→ Objective: Find the lines that include the string "scene" and report how many there are. Give no other text.

..............................

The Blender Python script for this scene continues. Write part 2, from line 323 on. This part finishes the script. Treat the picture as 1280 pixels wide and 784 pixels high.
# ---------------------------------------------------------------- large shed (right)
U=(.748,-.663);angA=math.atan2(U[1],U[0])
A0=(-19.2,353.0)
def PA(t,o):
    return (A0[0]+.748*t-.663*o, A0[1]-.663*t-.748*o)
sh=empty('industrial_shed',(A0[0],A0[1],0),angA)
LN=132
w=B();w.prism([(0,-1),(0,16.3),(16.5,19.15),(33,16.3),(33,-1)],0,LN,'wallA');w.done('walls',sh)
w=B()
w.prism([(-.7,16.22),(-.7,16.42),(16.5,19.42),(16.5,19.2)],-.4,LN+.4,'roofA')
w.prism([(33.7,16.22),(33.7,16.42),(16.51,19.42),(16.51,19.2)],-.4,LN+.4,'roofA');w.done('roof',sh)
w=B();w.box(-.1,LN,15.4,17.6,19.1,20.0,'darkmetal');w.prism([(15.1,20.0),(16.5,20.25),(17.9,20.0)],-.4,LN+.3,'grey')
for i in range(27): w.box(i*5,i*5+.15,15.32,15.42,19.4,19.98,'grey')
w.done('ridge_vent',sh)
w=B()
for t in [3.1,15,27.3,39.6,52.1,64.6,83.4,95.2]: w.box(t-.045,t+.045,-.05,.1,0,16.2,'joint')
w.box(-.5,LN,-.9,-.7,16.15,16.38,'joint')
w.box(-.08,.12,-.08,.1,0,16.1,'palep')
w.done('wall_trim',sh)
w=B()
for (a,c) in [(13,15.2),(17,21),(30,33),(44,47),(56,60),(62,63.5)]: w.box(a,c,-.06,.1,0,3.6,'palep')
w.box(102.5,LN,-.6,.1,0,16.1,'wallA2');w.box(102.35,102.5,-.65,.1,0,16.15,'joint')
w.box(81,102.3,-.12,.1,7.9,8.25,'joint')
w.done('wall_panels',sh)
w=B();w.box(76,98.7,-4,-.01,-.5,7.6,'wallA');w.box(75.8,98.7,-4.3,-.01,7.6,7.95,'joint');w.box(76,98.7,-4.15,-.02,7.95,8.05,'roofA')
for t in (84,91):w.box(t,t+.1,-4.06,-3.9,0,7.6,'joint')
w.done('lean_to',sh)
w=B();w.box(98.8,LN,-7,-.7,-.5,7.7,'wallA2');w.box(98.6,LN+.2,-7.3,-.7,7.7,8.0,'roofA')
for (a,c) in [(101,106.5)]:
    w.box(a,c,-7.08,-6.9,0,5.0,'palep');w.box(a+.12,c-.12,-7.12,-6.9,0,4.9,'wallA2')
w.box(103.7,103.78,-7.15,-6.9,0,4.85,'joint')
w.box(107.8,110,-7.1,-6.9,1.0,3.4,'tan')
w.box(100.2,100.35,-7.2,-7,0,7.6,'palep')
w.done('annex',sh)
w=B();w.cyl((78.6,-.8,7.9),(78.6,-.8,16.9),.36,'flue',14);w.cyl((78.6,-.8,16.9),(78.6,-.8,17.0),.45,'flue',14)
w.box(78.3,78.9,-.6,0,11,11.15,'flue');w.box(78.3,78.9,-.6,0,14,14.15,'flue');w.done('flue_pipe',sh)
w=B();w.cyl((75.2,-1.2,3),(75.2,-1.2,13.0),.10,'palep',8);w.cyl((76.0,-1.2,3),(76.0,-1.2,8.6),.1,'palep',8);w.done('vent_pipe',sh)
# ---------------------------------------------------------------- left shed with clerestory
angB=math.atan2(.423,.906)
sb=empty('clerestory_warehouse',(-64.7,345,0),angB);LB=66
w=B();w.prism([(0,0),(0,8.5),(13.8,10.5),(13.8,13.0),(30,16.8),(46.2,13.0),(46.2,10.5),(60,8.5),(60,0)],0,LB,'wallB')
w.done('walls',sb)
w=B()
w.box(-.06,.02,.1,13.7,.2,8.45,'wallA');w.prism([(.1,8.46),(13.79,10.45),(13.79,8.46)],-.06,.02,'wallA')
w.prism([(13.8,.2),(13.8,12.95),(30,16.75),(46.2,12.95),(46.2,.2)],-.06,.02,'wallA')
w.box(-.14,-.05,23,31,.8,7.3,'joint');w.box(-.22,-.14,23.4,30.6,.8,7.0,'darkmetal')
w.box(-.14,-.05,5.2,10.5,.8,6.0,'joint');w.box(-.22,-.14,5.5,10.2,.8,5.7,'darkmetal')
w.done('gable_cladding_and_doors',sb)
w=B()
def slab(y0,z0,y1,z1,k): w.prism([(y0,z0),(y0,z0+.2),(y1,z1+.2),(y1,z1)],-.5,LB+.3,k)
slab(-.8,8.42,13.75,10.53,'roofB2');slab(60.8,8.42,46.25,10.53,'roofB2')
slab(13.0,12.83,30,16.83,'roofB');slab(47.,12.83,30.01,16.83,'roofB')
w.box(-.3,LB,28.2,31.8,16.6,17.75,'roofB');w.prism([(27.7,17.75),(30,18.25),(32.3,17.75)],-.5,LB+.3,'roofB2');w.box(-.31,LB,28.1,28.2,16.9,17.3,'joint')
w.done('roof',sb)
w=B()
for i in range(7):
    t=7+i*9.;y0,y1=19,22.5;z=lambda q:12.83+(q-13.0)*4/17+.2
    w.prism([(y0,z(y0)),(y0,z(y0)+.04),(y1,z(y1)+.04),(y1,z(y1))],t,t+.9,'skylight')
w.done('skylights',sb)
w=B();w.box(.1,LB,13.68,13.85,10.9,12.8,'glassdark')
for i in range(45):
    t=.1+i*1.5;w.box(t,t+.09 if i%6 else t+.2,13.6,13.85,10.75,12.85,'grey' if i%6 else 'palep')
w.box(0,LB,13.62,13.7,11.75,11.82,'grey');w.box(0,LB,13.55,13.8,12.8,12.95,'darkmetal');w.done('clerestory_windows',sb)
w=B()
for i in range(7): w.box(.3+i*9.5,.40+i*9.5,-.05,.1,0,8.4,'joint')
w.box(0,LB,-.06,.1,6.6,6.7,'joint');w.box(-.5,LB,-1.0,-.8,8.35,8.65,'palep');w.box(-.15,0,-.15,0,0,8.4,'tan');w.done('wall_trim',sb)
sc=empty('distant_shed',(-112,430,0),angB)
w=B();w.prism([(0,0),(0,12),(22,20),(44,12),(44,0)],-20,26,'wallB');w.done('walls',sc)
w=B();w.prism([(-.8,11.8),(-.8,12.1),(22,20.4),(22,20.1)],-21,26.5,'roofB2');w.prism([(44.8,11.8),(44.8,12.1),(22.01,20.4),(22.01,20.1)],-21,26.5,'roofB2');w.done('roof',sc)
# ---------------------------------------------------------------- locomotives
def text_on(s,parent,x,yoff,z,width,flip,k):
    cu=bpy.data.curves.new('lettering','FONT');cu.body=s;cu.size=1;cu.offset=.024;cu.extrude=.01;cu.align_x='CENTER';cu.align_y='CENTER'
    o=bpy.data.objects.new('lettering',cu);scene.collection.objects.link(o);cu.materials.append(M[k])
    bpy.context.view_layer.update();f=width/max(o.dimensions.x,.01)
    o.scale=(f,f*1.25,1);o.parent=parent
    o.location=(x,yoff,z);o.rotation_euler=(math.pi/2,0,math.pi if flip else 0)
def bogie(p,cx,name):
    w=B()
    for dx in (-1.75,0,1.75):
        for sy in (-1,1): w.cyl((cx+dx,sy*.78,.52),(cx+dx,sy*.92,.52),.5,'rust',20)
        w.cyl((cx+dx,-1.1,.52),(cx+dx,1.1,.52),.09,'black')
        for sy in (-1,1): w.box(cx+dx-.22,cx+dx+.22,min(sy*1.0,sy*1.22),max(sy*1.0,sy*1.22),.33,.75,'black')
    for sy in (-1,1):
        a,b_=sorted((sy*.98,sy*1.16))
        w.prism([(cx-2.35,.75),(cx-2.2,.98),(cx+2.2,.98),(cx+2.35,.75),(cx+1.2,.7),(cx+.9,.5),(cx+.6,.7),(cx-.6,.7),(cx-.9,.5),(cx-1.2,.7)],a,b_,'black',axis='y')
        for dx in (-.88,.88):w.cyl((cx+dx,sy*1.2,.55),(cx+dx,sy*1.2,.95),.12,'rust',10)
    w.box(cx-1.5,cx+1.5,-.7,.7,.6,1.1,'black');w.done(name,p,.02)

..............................

→ Solution for this task: 2